If a party, without showing good cause, fails to comply with any provision of, or requirement under, these Rules or any direction given by the Tribunal, the Tribunal may draw the inferences therefrom that it considers appropriate.

 
 

Article (33)
Rules of Law Applicable to the Merits

33.1 

The Tribunal shall decide the dispute in accordance with the law(s) or rules of law chosen by the parties as applicable to the merits of their dispute.
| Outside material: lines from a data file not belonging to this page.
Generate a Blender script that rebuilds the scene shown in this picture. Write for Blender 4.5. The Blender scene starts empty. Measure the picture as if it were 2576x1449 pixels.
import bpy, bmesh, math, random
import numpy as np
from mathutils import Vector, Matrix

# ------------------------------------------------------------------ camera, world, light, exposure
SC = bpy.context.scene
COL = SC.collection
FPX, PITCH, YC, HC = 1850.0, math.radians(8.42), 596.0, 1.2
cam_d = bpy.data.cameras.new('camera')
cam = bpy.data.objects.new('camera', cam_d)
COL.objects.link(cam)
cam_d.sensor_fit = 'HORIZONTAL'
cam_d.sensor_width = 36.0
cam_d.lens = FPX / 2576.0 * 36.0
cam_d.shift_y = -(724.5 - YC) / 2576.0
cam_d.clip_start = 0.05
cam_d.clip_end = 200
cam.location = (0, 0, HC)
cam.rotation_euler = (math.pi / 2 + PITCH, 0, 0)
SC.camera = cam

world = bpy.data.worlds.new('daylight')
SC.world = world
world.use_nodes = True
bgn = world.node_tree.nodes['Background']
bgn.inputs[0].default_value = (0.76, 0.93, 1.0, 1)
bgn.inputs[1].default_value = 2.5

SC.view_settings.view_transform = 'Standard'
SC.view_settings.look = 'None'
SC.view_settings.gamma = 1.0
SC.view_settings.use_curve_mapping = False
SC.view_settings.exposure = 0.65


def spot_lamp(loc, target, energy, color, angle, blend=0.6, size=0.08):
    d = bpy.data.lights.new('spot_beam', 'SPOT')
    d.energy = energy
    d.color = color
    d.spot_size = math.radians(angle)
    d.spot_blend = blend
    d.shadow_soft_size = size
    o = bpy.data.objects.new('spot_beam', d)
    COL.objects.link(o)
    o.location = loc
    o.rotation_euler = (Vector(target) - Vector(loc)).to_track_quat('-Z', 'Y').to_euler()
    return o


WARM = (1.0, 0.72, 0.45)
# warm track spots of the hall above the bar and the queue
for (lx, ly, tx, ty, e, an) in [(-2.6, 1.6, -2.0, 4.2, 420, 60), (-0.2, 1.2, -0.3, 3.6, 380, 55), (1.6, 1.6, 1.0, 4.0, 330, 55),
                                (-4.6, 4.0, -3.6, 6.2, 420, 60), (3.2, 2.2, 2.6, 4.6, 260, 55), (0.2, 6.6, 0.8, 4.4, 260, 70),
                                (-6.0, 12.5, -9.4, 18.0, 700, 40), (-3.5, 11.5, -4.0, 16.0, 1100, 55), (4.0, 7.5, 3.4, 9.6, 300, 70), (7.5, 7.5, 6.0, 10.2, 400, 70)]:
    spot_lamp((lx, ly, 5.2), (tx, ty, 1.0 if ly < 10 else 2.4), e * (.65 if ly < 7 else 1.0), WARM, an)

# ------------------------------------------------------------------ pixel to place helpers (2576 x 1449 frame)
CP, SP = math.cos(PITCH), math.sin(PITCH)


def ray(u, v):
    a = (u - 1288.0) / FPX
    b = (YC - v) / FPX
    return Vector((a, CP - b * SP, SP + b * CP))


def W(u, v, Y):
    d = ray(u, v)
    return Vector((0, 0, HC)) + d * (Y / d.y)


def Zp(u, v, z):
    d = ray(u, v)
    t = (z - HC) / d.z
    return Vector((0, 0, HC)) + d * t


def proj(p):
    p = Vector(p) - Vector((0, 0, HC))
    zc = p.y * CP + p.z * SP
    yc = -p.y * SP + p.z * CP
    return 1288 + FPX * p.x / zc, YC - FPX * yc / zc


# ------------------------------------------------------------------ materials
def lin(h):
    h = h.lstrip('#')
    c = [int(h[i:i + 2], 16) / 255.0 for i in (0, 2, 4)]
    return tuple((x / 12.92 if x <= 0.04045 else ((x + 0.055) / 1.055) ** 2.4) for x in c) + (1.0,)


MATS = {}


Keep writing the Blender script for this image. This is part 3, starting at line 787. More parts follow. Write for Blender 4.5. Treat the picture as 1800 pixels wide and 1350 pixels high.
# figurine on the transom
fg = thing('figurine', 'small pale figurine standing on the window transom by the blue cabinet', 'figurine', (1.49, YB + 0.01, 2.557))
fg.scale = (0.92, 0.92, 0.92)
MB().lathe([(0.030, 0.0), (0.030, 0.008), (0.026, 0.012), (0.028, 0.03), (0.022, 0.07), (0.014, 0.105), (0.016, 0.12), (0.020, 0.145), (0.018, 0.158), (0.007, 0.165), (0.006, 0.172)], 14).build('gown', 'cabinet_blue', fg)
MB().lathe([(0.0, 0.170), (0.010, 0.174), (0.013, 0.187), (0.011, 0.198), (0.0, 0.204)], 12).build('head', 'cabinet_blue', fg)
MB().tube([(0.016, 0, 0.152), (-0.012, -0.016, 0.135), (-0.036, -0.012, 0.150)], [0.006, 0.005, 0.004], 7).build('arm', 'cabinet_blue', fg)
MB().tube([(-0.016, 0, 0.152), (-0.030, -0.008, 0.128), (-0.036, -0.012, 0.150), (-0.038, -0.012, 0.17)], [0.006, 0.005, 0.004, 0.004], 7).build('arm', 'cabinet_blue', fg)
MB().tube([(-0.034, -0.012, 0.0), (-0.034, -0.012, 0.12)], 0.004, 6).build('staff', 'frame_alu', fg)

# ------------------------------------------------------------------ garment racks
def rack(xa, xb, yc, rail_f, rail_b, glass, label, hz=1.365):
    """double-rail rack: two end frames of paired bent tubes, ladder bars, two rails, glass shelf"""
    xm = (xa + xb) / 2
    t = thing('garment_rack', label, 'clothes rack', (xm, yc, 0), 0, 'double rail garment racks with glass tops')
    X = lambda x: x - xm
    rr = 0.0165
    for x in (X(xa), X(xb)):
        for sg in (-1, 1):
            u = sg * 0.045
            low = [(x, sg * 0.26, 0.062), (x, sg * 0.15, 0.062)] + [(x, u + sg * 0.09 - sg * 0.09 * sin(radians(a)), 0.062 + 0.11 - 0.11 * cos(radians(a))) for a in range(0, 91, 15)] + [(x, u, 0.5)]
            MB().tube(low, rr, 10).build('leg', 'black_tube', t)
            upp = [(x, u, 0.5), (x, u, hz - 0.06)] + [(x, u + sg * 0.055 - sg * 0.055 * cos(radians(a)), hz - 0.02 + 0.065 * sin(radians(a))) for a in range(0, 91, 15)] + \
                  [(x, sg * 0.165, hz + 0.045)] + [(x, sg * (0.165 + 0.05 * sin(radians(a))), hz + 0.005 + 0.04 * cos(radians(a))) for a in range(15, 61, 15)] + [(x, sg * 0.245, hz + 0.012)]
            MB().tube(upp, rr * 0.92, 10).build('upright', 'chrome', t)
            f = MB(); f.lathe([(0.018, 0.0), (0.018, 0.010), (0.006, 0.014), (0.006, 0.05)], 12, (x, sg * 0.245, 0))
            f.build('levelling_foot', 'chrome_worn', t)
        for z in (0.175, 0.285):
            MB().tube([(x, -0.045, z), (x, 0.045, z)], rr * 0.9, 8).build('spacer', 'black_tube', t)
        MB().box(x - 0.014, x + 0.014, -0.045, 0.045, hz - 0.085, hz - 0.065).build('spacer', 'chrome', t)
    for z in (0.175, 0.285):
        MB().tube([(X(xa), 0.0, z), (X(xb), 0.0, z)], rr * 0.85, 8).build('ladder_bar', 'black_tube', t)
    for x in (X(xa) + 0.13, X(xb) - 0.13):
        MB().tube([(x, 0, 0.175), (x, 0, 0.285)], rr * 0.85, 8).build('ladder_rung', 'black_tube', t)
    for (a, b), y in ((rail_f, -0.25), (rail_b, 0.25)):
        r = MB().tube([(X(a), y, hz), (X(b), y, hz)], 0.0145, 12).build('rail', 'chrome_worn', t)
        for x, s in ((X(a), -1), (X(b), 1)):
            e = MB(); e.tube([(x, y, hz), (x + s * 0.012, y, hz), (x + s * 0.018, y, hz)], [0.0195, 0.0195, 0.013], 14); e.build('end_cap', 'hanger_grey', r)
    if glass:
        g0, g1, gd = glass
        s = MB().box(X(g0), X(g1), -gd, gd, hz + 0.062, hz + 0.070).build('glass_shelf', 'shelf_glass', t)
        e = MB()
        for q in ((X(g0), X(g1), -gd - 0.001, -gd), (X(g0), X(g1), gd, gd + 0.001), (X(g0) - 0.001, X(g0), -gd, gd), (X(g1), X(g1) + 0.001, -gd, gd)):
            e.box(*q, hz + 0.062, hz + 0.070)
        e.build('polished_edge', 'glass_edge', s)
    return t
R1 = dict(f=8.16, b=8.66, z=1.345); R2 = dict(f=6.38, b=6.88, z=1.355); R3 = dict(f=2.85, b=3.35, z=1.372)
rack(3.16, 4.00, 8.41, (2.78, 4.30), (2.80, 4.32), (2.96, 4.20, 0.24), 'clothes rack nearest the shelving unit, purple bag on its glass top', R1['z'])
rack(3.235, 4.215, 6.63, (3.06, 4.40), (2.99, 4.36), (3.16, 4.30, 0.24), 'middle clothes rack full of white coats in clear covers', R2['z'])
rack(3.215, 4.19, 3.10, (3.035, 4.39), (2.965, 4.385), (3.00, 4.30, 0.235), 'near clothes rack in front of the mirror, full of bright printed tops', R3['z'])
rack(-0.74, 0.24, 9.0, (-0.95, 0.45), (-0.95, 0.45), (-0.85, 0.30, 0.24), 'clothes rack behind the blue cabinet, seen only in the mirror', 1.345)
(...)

If and to the extent that the Tribunal determines that the parties have made no such choice, the Tribunal shall apply the law(s) or rules of law which it considers to be most appropriate.

33.2 

Any designation of the law of a given State shall be construed, unless otherwise expressed, as directly referring to the substantive law of that State and not to its conflict of laws rules.

33.3 

In all cases, the Tribunal shall decide the dispute having due regard to the terms of any relevant contract and taking into account applicable trade usages.

33.4 

The Tribunal shall assume the powers of an amiable compositeur or decide ex aequo et bono only if the parties have expressly agreed in writing to give it such powers.

 
 

Article (34)
Closure of Proceedings

34.1 

The Tribunal shall declare the proceedings closed when it is satisfied that the parties have had adequate opportunity to present submissions and evidence.

34.2 

The Tribunal may, if it considers it necessary owing to exceptional circumstances, decide, on its own motion or upon application of a party, to re-open the proceedings it declared to be closed at any time before the award is made.

34.3 

Following closure of the proceedings, the Tribunal shall proceed to make its award.

 
 

Article (35)
Waiver

 

A party which knows that any provision of, or requirement under, these Rules, or other rules applicable to the proceedings, or any direction given by the Tribunal, has not been complied with, and yet proceeds with the arbitration without promptly raising an objection to such non-compliance, shall be deemed to have irrevocably waived its right to object.